Nepalese parliament. Photo: Wikipedia

Nepal’s analysts and economists have kept the tradition of metaphorical expression alive to comment on the government’s annual budget. It is little wonder that the country’s annual budget presented for the new fiscal year submitted to the joint sessions of the parliament on May 30 invited a barrage of metaphorical comments – representing all the hues and colors of the political spectrum. Nepal’s fiscal year runs from mid-July to mid-June.

Dr Yuba Raj Khatiwada, Nepal’s finance minister, presented his second budget of the incumbent government led by Prime Minister K P Sharma Oli. The pre-poll alliance between two communist factions headed by Oli won a majority in parliamentary elections in late 2017.

The most common and usual metaphor this budget is greeted with by the mainstream broadsheet dailies and liberal elites is “bitaranmukhi.” The literal meaning of bitaranmukhi is distributional/distributive, which is also used interchangeably for the English words “populism” and “populist,” since these two words have no nearest-peer in Nepali.

The bitaranmukhi metaphor along with a recent example of how Venezuela slipped into chaos because of distributive and populist policies and its parallel to Nepal made many rounds in the social media. However, the contrast between Nepal and Venezuela ends here.

The proportion of expenditure proposal, revenue target, and domestic debt are 38.5%, 27.9% and 4.9% of gross domestic product. The projected revenue growth of 25% in the next fiscal year over the current fiscal is also realistic, since Nepal’s annual revenue has recorded a compounded annual growth rate of around 20% for over the past several years. Increased budget outlays to the education, health and social sectors, as well as an adequate budget outlay for ongoing infrastructure programs, are some of the highlights of this year’s budget.

The detractors, however, claim the budget is a blatant violation of macroeconomic principles.

Rameshwor Khanal, a former secretary at the Ministry of Finance and a public intellectual in his post-retirement avatar, is one of the very few liberals who defended the macro-economic credentials of the budget.

The finance minister has a few sops to please the doubters.

  • Fifty percent increase to the monthly social-security allowance of 2,000 rupees to nearly 1.3 million senior citizens and marginalized people. Nepal’s first democratically elected communist government, that of the late Manmohan Adhikari, introduced this scheme in 1994. The tradition of increasing the monthly allowance has been kept alive by both the Nepali Congress Party (NCP) and the communist governments because of the vote-spinning potential of the scheme.
  • The lowest taxable ceiling is raised, benefiting low-income households, and the civil service will receive a salary hike. The raising of the lowest tax ceiling and the salary hike are a double bonus for the civil servants. The urban middle class of stock investors got their demand fulfilled in terms of a reduction in the capital gains tax, the promise to allow foreign investment in the capital market, among others.
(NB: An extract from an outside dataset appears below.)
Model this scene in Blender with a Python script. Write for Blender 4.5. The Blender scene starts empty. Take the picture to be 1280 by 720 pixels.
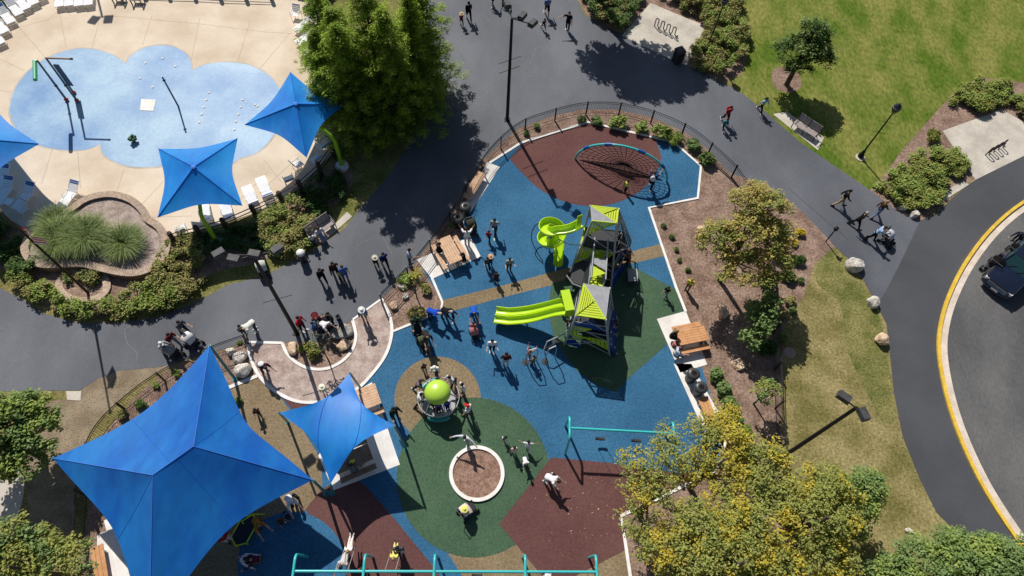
import bpy, bmesh, math, random
import numpy as np
from mathutils import Vector, Matrix, Euler
from mathutils.geometry import tessellate_polygon
random.seed(11); RNG=np.random.default_rng(5)
scn=bpy.context.scene; COL=scn.collection
# ---------------------------------------------------------------- survey: photo pixel -> place on the ground (metres, drone 36 m up)
F=853.0; CH=36.0
def _basis():
    dn=Vector(((602-640)/F,-(822-360)/F,-1.0)).normalized(); Z=-dn
    v=Vector((0,0,-1)); Y=(v-Z*v.dot(Z)).normalized(); X=Y.cross(Z)
    return Matrix((X,Y,Z))
RM=_basis()
def at(px,py,z=0.0):
    r=RM@Vector(((px-640)/F,-(py-360)/F,-1.0)); t=(CH-z)/-r.z
    return Vector((r.x*t,r.y*t,z))
def heading(px,py,dx,dy):          # world angle of an image direction
    a=at(px,py); b=at(px+dx,py+dy); return math.atan2(b.y-a.y,b.x-a.x)
# ---------------------------------------------------------------- materials
def lin(r,g,b):
    f=lambda c:(c/255/12.92) if c/255<=.04045 else ((c/255+.055)/1.055)**2.4
    return (f(r),f(g),f(b))
_M={}
def mat(name,c1,c2=None,scale=1.5,fine=None,rough=.85,bump=0,bscale=40,spec=.3,metal=0,coat=0,fc=None,stretch=None):
    if name in _M: return _M[name]
    m=bpy.data.materials.new(name); m.use_nodes=True; n=m.node_tree.nodes; l=m.node_tree.links
    b=n['Principled BSDF']; b.inputs['Roughness'].default_value=rough; b.inputs['Specular IOR Level'].default_value=spec
    b.inputs['Metallic'].default_value=metal; b.inputs['Coat Weight'].default_value=coat
    tc=n.new('ShaderNodeTexCoord'); co=tc.outputs['Object']
    if stretch:
        mp=n.new('ShaderNodeMapping'); mp.inputs['Scale'].default_value=stretch; l.new(co,mp.inputs['Vector']); co=mp.outputs['Vector']
    col=None
    if c2:
        nz=n.new('ShaderNodeTexNoise'); nz.inputs['Scale'].default_value=scale; nz.inputs['Detail'].default_value=5; nz.inputs['Roughness'].default_value=.6
        l.new(co,nz.inputs['Vector'])
        r=n.new('ShaderNodeValToRGB'); r.color_ramp.elements[0].position=.38; r.color_ramp.elements[1].position=.62
        r.color_ramp.elements[0].color=(*c1,1); r.color_ramp.elements[1].color=(*c2,1)
        l.new(nz.outputs['Fac'],r.inputs['Fac']); col=r.outputs['Color']
    if fine:
        fs,fa=fine
        n2=n.new('ShaderNodeTexNoise'); n2.inputs['Scale'].default_value=fs; n2.inputs['Detail'].default_value=3
        l.new(co,n2.inputs['Vector'])
        r2=n.new('ShaderNodeValToRGB'); r2.color_ramp.elements[0].position=.3; r2.color_ramp.elements[1].position=.7
        r2.color_ramp.elements[0].color=(1-fa,1-fa,1-fa,1); r2.color_ramp.elements[1].color=(1+fa,1+fa,1+fa,1)
        if fc: r2.color_ramp.elements[1].color=(*fc,1)
        l.new(n2.outputs['Fac'],r2.inputs['Fac'])
        mx=n.new('ShaderNodeMix'); mx.data_type='RGBA'; mx.blend_type='MULTIPLY'; mx.inputs[0].default_value=1
        if col: l.new(col,mx.inputs[6])
        else: mx.inputs[6].default_value=(*c1,1)
        l.new(r2.outputs['Color'],mx.inputs[7]); col=mx.outputs[2]
    if col: l.new(col,b.inputs['Base Color'])
    else: b.inputs['Base Color'].default_value=(*c1,1)
    if bump:
        n3=n.new('ShaderNodeTexNoise'); n3.inputs['Scale'].default_value=bscale; n3.inputs['Detail'].default_value=4
        l.new(co,n3.inputs['Vector'])
        bp=n.new('ShaderNodeBump'); bp.inputs['Strength'].default_value=bump; bp.inputs['Distance'].default_value=.03
        l.new(n3.outputs['Fac'],bp.inputs['Height']); l.new(bp.outputs['Normal'],b.inputs['Normal'])
    _M[name]=m; return m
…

Proof of the pudding is in the eating

The finance minister has proposed significant administrative reform to address “low absorptive capacity” – lack of ability to spend the planned amount. Recruitment of project managers to look after the construction of critical infrastructure, through open competition against civil servants taking charge, is planned. The open recruitment of project chiefs might be a trifling matter in many developed countries but is a significant departure in Nepal’s context.

Khatiwada expects the economy to grow by 8.5% this fiscal year. However, I have a firm conviction that Nepal has all it takes to grow at a double-digit rate and could become South Asia’s next growth leader after India and Bangladesh. There are several reasons for my optimism.

  • First, a number of legal and administrative measures such as the enactment of the Foreign Investment Act, the Public-Private Partnership and Investment Board Act and the One-Stop-Service Center for international and large-scale domestic industries are the necessary foundations that the incumbent government has already created. These provide a basis for the follow-up and facilitation of the investment proposals received during the second investment summit held in February.
  • Second, the fiscal year 2019-20 will be historic for Nepal from an infrastructure-development point of view. Nepal will add nearly 1,000 megawatts of hydroelectricity capacity, doubling the installed capacity, potential to complete reconstruction of the private houses damaged in the earthquake in 2015, and the second international airport will come into operation by the end of this year. The increasing electricity usage by the industrial sector shows a potent measure of industrial expansion.

However, several challenges to the Nepalese economy persist in the days ahead. Reining in administrative expenses, notably security-related expenditure, is a significant challenge. The size of Nepal’s security forces multiplied during the decade-long conflict that ended in 2006.

I suggest that a Nepalese version of the smart Li Keqiang Index is developed to monitor economic trends instead of getting buried under a heap of economic indicators. The index, named after the Chinese premier to analyze the trend of the Chinese economy, relies on three indicators: energy usage, cargo transported by train, and commercial lending.

I propose electricity usage by the industrial sector and commercial lending and diesel consumption as the panel indicators to assess the trend of Nepal’s economy.